The trip took about an hour and a half through some amazing countryside – Karst mountains and paddy fields before we landed at a café where the really really loud Yank started doing the Monty Python” Fish” sketch. The walk up to the Pagoda was fairly steep and the path rocky – lethal if it had been raining. Lots of people selling things from shacks but not as persistent as India. The Pagoda itself is not a pagoda in Kew Gardens sense but a really cool cave which as a Buddhist shrine had lots of statues and candles in it – really cool and peaceful inside after the walk up.

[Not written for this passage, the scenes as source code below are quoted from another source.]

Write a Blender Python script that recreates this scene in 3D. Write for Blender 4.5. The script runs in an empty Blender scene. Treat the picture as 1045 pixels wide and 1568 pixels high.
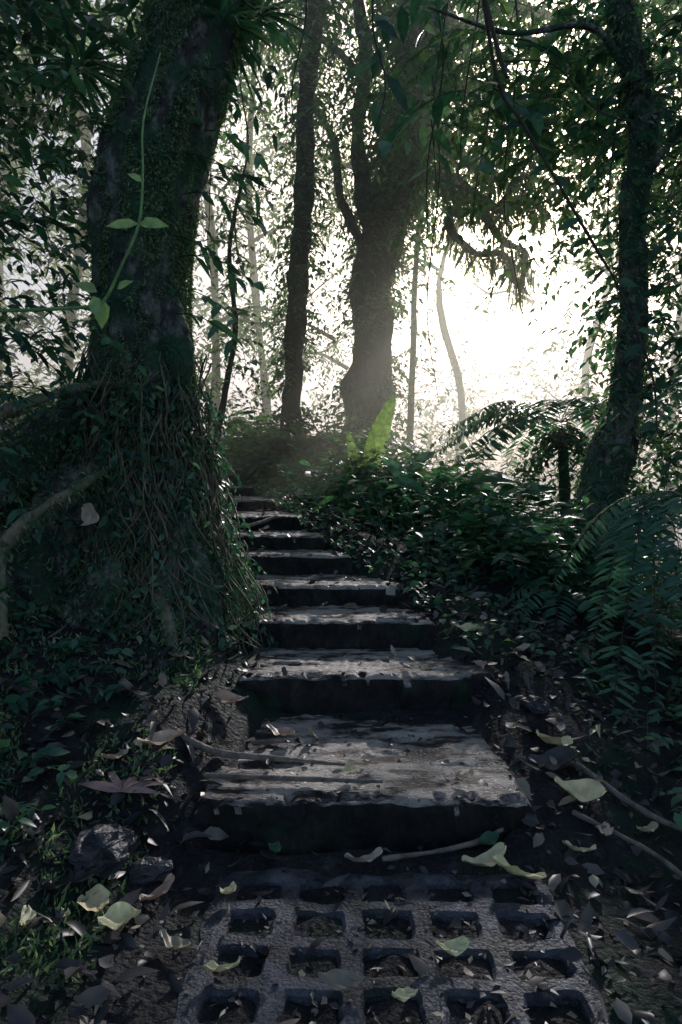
import bpy, math, random
import numpy as np
from mathutils import Vector, noise
random.seed(7); rng=np.random.default_rng(7)
scene=bpy.context.scene
COL=scene.collection

# ------------------------------------------------------------------ materials
def new_mat(name):
    m=bpy.data.materials.new(name); m.use_nodes=True
    nt=m.node_tree; nt.nodes.clear()
    return m,nt,nt.nodes,nt.links
def ramp(nodes,stops):
    r=nodes.new('ShaderNodeValToRGB'); e=r.color_ramp.elements
    while len(e)<len(stops): e.new(0.5)
    for i,(p,c) in enumerate(stops):
        e[i].position=p; e[i].color=(c[0],c[1],c[2],1)
    return r
def leaf_mat(name,stops,trans=0.35,rough=0.45,tint=(1.3,1.6,0.7),spec=0.5):
    m,nt,N,L=new_mat(name)
    at=N.new('ShaderNodeAttribute'); at.attribute_name='rnd'
    rp=ramp(N,stops); L.new(at.outputs['Fac'],rp.inputs[0])
    tc=N.new('ShaderNodeTexCoord'); nz=N.new('ShaderNodeTexNoise'); nz.inputs['Scale'].default_value=30
    L.new(tc.outputs['Object'],nz.inputs['Vector'])
    mx=N.new('ShaderNodeMix'); mx.data_type='RGBA'; mx.blend_type='MULTIPLY'; mx.inputs[0].default_value=0.7
    L.new(rp.outputs[0],mx.inputs[6])
    r2=ramp(N,[(0.3,(0.45,0.5,0.5)),(0.65,(1.2,1.2,1.1))]); L.new(nz.outputs['Fac'],r2.inputs[0]); L.new(r2.outputs[0],mx.inputs[7])
    p=N.new('ShaderNodeBsdfPrincipled'); p.inputs['Roughness'].default_value=rough
    p.inputs['Specular IOR Level'].default_value=spec
    L.new(mx.outputs[2],p.inputs['Base Color'])
    tr=N.new('ShaderNodeBsdfTranslucent')
    m2=N.new('ShaderNodeMix'); m2.data_type='RGBA'; m2.blend_type='MULTIPLY'; m2.inputs[0].default_value=1
    L.new(mx.outputs[2],m2.inputs[6]); m2.inputs[7].default_value=(*tint,1)
    L.new(m2.outputs[2],tr.inputs['Color'])
    ms=N.new('ShaderNodeMixShader'); ms.inputs[0].default_value=trans
    L.new(p.outputs[0],ms.inputs[1]); L.new(tr.outputs[0],ms.inputs[2])
    o=N.new('ShaderNodeOutputMaterial'); L.new(ms.outputs[0],o.inputs[0])
    return m
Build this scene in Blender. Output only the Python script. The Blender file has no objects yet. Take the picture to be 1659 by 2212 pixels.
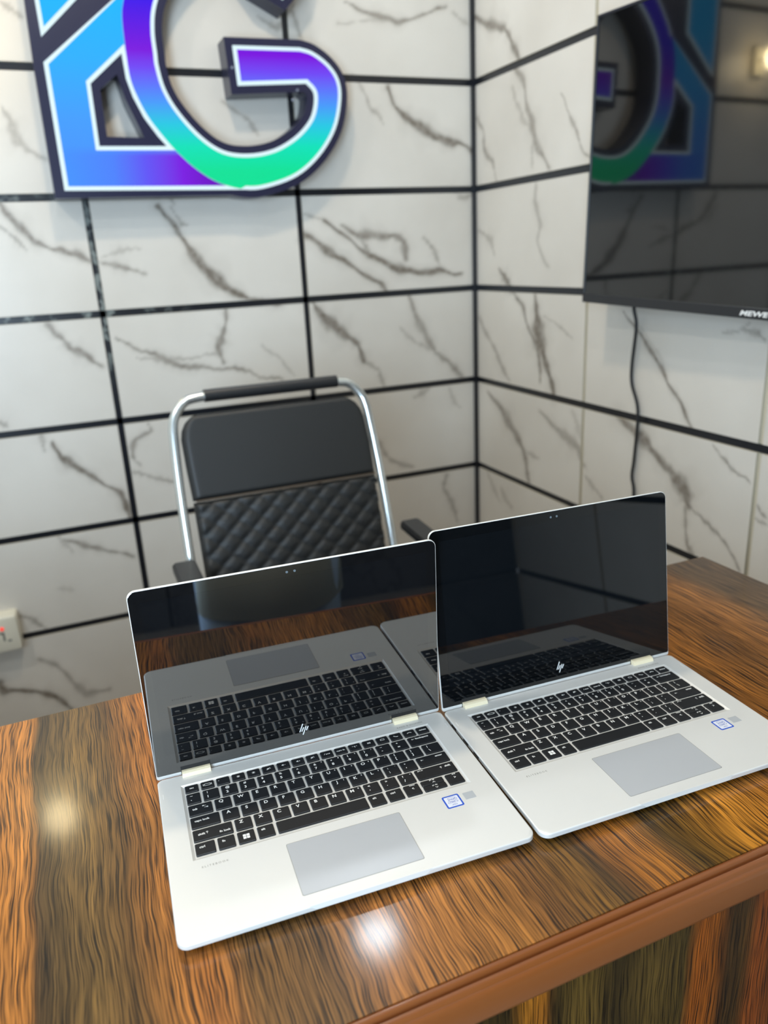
import bpy, bmesh, math, random
import numpy as np
from mathutils import Vector, Matrix, Euler

# ------------------------------------------------------------------ scene, camera, light, exposure
sc = bpy.context.scene
COL = sc.collection
sc.view_settings.view_transform = 'Standard'
sc.view_settings.look = 'None'
sc.view_settings.gamma = 1.0
sc.view_settings.use_curve_mapping = False
sc.view_settings.exposure = 0.0
sc.cycles.use_denoising = True
sc.cycles.max_bounces = 10
sc.cycles.diffuse_bounces = 5
sc.cycles.glossy_bounces = 6
sc.cycles.sample_clamp_indirect = 6.0
sc.cycles.caustics_reflective = False
sc.cycles.caustics_refractive = False

cam_d = bpy.data.cameras.new('camera')
cam = bpy.data.objects.new('camera', cam_d)
COL.objects.link(cam)
cam_d.sensor_fit = 'HORIZONTAL'
cam_d.sensor_width = 36.0
cam_d.lens = 36.0 * 1669.998 / 1659.0
cam_d.clip_start = 0.02
RT = Vector((0.9189, -0.3915, -0.0479)).normalized()
FW = Vector((0.3578, 0.8784, -0.3169)).normalized()
UP = RT.cross(FW).normalized()
RT = FW.cross(UP).normalized()
cam.matrix_world = Matrix(((RT.x, UP.x, -FW.x, 0), (RT.y, UP.y, -FW.y, 0), (RT.z, UP.z, -FW.z, 1.2661), (0, 0, 0, 1)))
cam_d.dof.use_dof = True
cam_d.dof.focus_distance = 0.80
cam_d.dof.aperture_fstop = 6.0
sc.camera = cam

# the room (metres): back wall y = YB, right wall x = XR, desk top z = 0.75
YB, XR, XL, YF, ZC = 2.4244, 1.37, -2.2, -1.3, 2.75
DZ = 0.75          # desk top
FZ = -0.12         # floor level (the desk is counter height)

world = bpy.data.worlds.new('world')
sc.world = world
world.use_nodes = True
world.node_tree.nodes['Background'].inputs[0].default_value = (0.75, 0.87, 1.0, 1)
world.node_tree.nodes['Background'].inputs[1].default_value = 1.0


def area(name, loc, target, size, power, color, shape='RECTANGLE', size_y=None, spread=None):
    l = bpy.data.lights.new(name, 'AREA')
    l.shape = shape
    l.size = size
    if size_y: l.size_y = size_y
    l.energy = power
    l.color = color
    if spread: l.spread = spread
    o = bpy.data.objects.new(name, l)
    COL.objects.link(o)
    o.location = loc
    o.rotation_euler = (Vector(target) - Vector(loc)).to_track_quat('-Z', 'Y').to_euler()
    return o


# daylight through the open shop doorway in the wall behind the camera
area('doorway_daylight', (-1.15, -1.45, 1.05), (0.3, 1.5, 0.85), 1.1, 150, (0.62, 0.81, 1.0), size_y=1.9)
# recessed ceiling lamps: (x, y, power, colour) - built as fittings further down
LAMPS = [(0.30, 1.35, 13, (1.0, 0.84, 0.62)), (0.05, 0.25, 7.5, (0.93, 0.97, 1.0)), (-1.0, 1.0, 14, (1.0, 0.96, 0.90)),  # desk-front and left lamps are unseen, added to brighten laptops and walls
         (0.78, 2.20, 3.4, (0.88, 0.94, 1.0))]


# ------------------------------------------------------------------ helpers
def lin(c):
    return tuple((v / 255 / 12.92 if v / 255 <= 0.04045 else ((v / 255 + 0.055) / 1.055) ** 2.4) for v in c[:3])


def rgb(*c):
    return (*lin(c), 1.0)


def mat(name, base, rough=0.5, metal=0.0, ior=1.5, coat=0.0, coat_rough=0.03, emit=None, strength=0.0):
    m = bpy.data.materials.new(name)
    m.use_nodes = True
    b = m.node_tree.nodes['Principled BSDF']
    b.inputs['Base Color'].default_value = base
    b.inputs['Roughness'].default_value = rough
    b.inputs['Metallic'].default_value = metal
    b.inputs['IOR'].default_value = ior
    b.inputs['Coat Weight'].default_value = coat
    b.inputs['Coat Roughness'].default_value = coat_rough
    if emit:
        b.inputs['Emission Color'].default_value = emit
        b.inputs['Emission Strength'].default_value = strength
    return m


class NT:
    """small helper to wire shader nodes"""
    def __init__(self, m):
        self.m = m; self.t = m.node_tree; self.n = self.t.nodes; self.b = self.n['Principled BSDF']

    def put(self, sock, v):
        if hasattr(v, 'is_linked') or isinstance(v, bpy.types.NodeSocket): self.t.links.new(v, sock)
        else: sock.default_value = v

    def node(self, kind, **kw):
        n = self.n.new(kind)
        for k, v in kw.items(): setattr(n, k, v)
        return n

    def math(self, op, a, b=0.0, c=None, clamp=False):
        n = self.node('ShaderNodeMath', operation=op, use_clamp=clamp)
        self.put(n.inputs[0], a); self.put(n.inputs[1], b)
        if c is not None: self.put(n.inputs[2], c)
        return n.outputs[0]

    def comb(self, x, y, z=0.0):
        n = self.node('ShaderNodeCombineXYZ')
        self.put(n.inputs[0], x); self.put(n.inputs[1], y); self.put(n.inputs[2], z)
        return n.outputs[0]

    def noise(self, vec, scale=1.0, detail=2.0, rough=0.5, dist=0.0):
        n = self.node('ShaderNodeTexNoise')
        self.put(n.inputs['Vector'], vec)
        n.inputs['Scale'].default_value = scale; n.inputs['Detail'].default_value = detail
        n.inputs['Roughness'].default_value = rough; n.inputs['Distortion'].default_value = dist
        return n.outputs[0]

    def ramp(self, fac, stops, interp='LINEAR'):
        n = self.node('ShaderNodeValToRGB')
        r = n.color_ramp; r.interpolation = interp
        while len(r.elements) > 1: r.elements.remove(r.elements[-1])
        r.elements[0].position = stops[0][0]; r.elements[0].color = stops[0][1]
        for p, c in stops[1:]:
            e = r.elements.new(p); e.color = c
        self.put(n.inputs[0], fac)
        return n.outputs[0]

    def mix(self, fac, a, b, blend='MIX'):
        n = self.node('ShaderNodeMix', data_type='RGBA', blend_type=blend)
        self.put(n.inputs[0], fac); self.put(n.inputs[6], a); self.put(n.inputs[7], b)
        return n.outputs[2]

    def obj_xyz(self):
        tc = self.node('ShaderNodeTexCoord'); s = self.node('ShaderNodeSeparateXYZ')
        self.t.links.new(tc.outputs['Object'], s.inputs[0])
        return s.outputs[0], s.outputs[1], s.outputs[2], tc.outputs['Object']

    def map01(self, v, a, b):
        return self.math('DIVIDE', self.math('SUBTRACT', v, a), b - a, clamp=True)

    def bump(self, h, strength, dist=0.001):
        n = self.node('ShaderNodeBump')
        n.inputs['Strength'].default_value = strength; n.inputs['Distance'].default_value = dist
        self.put(n.inputs['Height'], h)
        return n.outputs[0]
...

Then back down again – just no sound – felt like you were in the middle of the jungle. Lunch was sorted – tofu, green stuff (morning glory) and sticky rice – still couldn’t get to grips with the chopsticks despite a lesson from the Aussie guy next to me.

Then it was the ride back to the pick up point avoiding Min and her mates who were really into hard sell. Back in Hanoi the guy didn’t drop us off at the same place where we left from so it was a really confusing walk back through the old quarter – lovely markets and then I had this sudden urge for ice cream and beer – think I got a bit skanked with the bill but managed to use t’internet – e-mail from my mum saying that Aunty Em couldn’t understand why I hadn’t gone to Fuengirola.

Saturday, May 13, 2006

Fame at Last!!!!!!!


If you look in the top corner - hair is a bit on the scary side but grateful they didn't have the one me finishing the Cardiff half marathon last year ( was a shocker that one) - taken from the South Wales Echo this week.

And the reason I think that photo ended up there - the one guy who bless would have been happy with photo glory is missing - it's an orange strip thing - not happy with Mr Grey T-shirt as he took all the glory way from me - Jamie Baulch was commentating and was egging him on half a toe in front of me - At least he didn't dip which has happened and bless I think we beat Batman!!!!!!